Type out the data exactly as given. Skip any image.

::::::

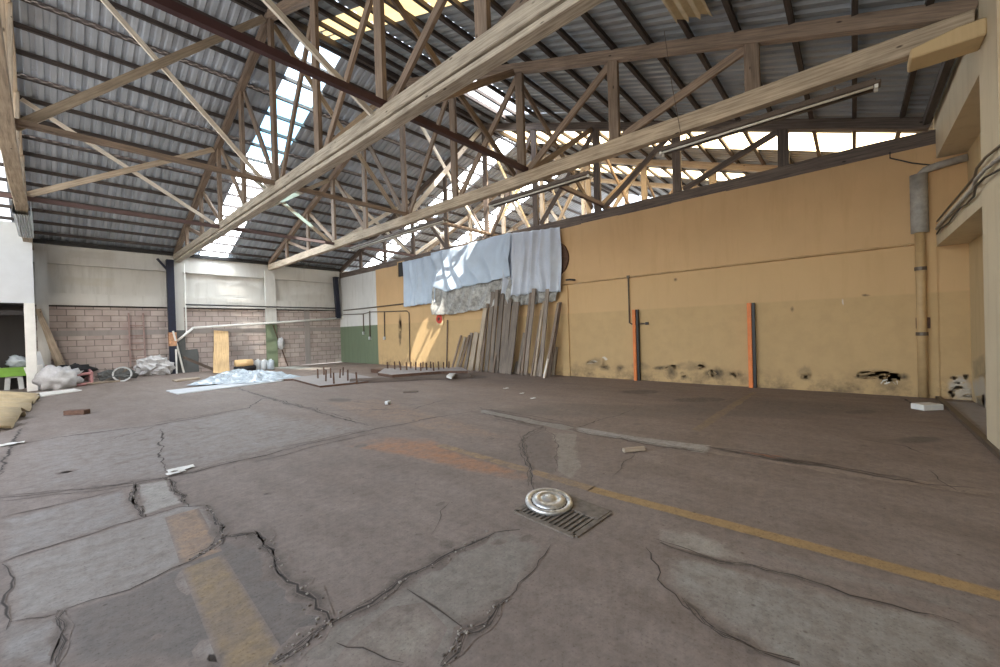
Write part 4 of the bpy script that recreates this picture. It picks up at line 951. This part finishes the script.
# corrugated sheet at the left edge
mb = MB(); g = []
a, b = V((-.2, 18.2, .02)), V((-.5, 11.9, .02))
for i in range(61):
    f = i/60; e = a.lerp(b, f); row = []
    for k in range(8):
        s = k/7; q = e + V((-2.6*s, 0, .62*s)); q.z += .075*math.sin(f*2*math.pi*7) + .06
        q.x += .1*noise.noise(V((f*9, 0, 4)))*(1-s); row.append(mb.vert(q))
    g.append(row)
for r0, r1 in zip(g, g[1:]):
    for k in range(7): mb.face([r0[k], r0[k+1], r1[k+1], r1[k]])
tag(mb.build('corrugated_sheet', M['fibre'], smooth=True, solid=.012), 'yellowed corrugated sheet propped up on the floor at the left edge', 'sheet')
# zinc sleeve wrapped round the end of the left truss
mb = MB(); ya, yb = 16.3, 19.7; g = []
sec = [(-.53, 5.5), (-.53, 5.03)] + [(-.53 + .025*k, 5.03) for k in range(1, 13)] + [(-.22, 5.03), (-.22, 5.5)]
for k, (x, z) in enumerate(sec):
    w_ = .03*(k % 2) if 1 < k < len(sec)-2 else 0
    g.append([mb.vert((x, y, z - w_)) for y in (ya, yb)])
for r0, r1 in zip(g, g[1:]): mb.face([r0[0], r1[0], r1[1], r0[1]])
tag(mb.build('corrugated_sheet', M['zinc'], solid=.004), 'small ribbed zinc sheet wrapped round the far end of the left edge truss', 'sheet')

# ------------------------------------------------------------------ daylight
w = bpy.data.worlds.new('sky'); bpy.context.scene.world = w; w.use_nodes = True; nt = w.node_tree
sk = nt.nodes.new('ShaderNodeTexSky'); sk.sky_type = 'NISHITA'; sk.sun_disc = False; sk.sun_elevation = math.radians(45); sk.sun_rotation = math.radians(200); sk.air_density = 1.2; sk.dust_density = 2.5
mxs = mixc(nt, .7, sk.outputs[0], (1.5, 1.46, 1.4)); nt.links.new(mxs, nt.nodes['Background'].inputs[0]); nt.nodes['Background'].inputs[1].default_value = .5
sd = bpy.data.lights.new('sun', 'SUN'); sd.energy = 4.0; sd.angle = math.radians(.55); sd.color = (1, .93, .82)
so = bpy.data.objects.new('sun', sd); C.objects.link(so); so.location = (0, -20, 30)
so.rotation_euler = V((.42, 1, -1.25)).to_track_quat('-Z', 'Y').to_euler()
vs = bpy.context.scene.view_settings; vs.view_transform = 'Standard'; vs.look = 'None'; vs.gamma = 1; vs.use_curve_mapping = False
vs.exposure = 2.45

for o in list(C.objects):
    if '_o' in o: del o['_o']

::::::

ANSWER TO THIS PROBLEM:
Write part 4 of the bpy script that recreates this picture. It picks up at line 951. This part finishes the script.
# corrugated sheet at the left edge
mb = MB(); g = []
a, b = V((-.2, 18.2, .02)), V((-.5, 11.9, .02))
for i in range(61):
    f = i/60; e = a.lerp(b, f); row = []
    for k in range(8):
        s = k/7; q = e + V((-2.6*s, 0, .62*s)); q.z += .075*math.sin(f*2*math.pi*7) + .06
        q.x += .1*noise.noise(V((f*9, 0, 4)))*(1-s); row.append(mb.vert(q))
    g.append(row)
for r0, r1 in zip(g, g[1:]):
    for k in range(7): mb.face([r0[k], r0[k+1], r1[k+1], r1[k]])
tag(mb.build('corrugated_sheet', M['fibre'], smooth=True, solid=.012), 'yellowed corrugated sheet propped up on the floor at the left edge', 'sheet')
# zinc sleeve wrapped round the end of the left truss
mb = MB(); ya, yb = 16.3, 19.7; g = []
sec = [(-.53, 5.5), (-.53, 5.03)] + [(-.53 + .025*k, 5.03) for k in range(1, 13)] + [(-.22, 5.03), (-.22, 5.5)]
for k, (x, z) in enumerate(sec):
    w_ = .03*(k % 2) if 1 < k < len(sec)-2 else 0
    g.append([mb.vert((x, y, z - w_)) for y in (ya, yb)])
for r0, r1 in zip(g, g[1:]): mb.face([r0[0], r1[0], r1[1], r0[1]])
tag(mb.build('corrugated_sheet', M['zinc'], solid=.004), 'small ribbed zinc sheet wrapped round the far end of the left edge truss', 'sheet')

# ------------------------------------------------------------------ daylight
w = bpy.data.worlds.new('sky'); bpy.context.scene.world = w; w.use_nodes = True; nt = w.node_tree
sk = nt.nodes.new('ShaderNodeTexSky'); sk.sky_type = 'NISHITA'; sk.sun_disc = False; sk.sun_elevation = math.radians(45); sk.sun_rotation = math.radians(200); sk.air_density = 1.2; sk.dust_density = 2.5
mxs = mixc(nt, .7, sk.outputs[0], (1.5, 1.46, 1.4)); nt.links.new(mxs, nt.nodes['Background'].inputs[0]); nt.nodes['Background'].inputs[1].default_value = .5
sd = bpy.data.lights.new('sun', 'SUN'); sd.energy = 4.0; sd.angle = math.radians(.55); sd.color = (1, .93, .82)
so = bpy.data.objects.new('sun', sd); C.objects.link(so); so.location = (0, -20, 30)
so.rotation_euler = V((.42, 1, -1.25)).to_track_quat('-Z', 'Y').to_euler()
vs = bpy.context.scene.view_settings; vs.view_transform = 'Standard'; vs.look = 'None'; vs.gamma = 1; vs.use_curve_mapping = False
vs.exposure = 2.45

for o in list(C.objects):
    if '_o' in o: del o['_o']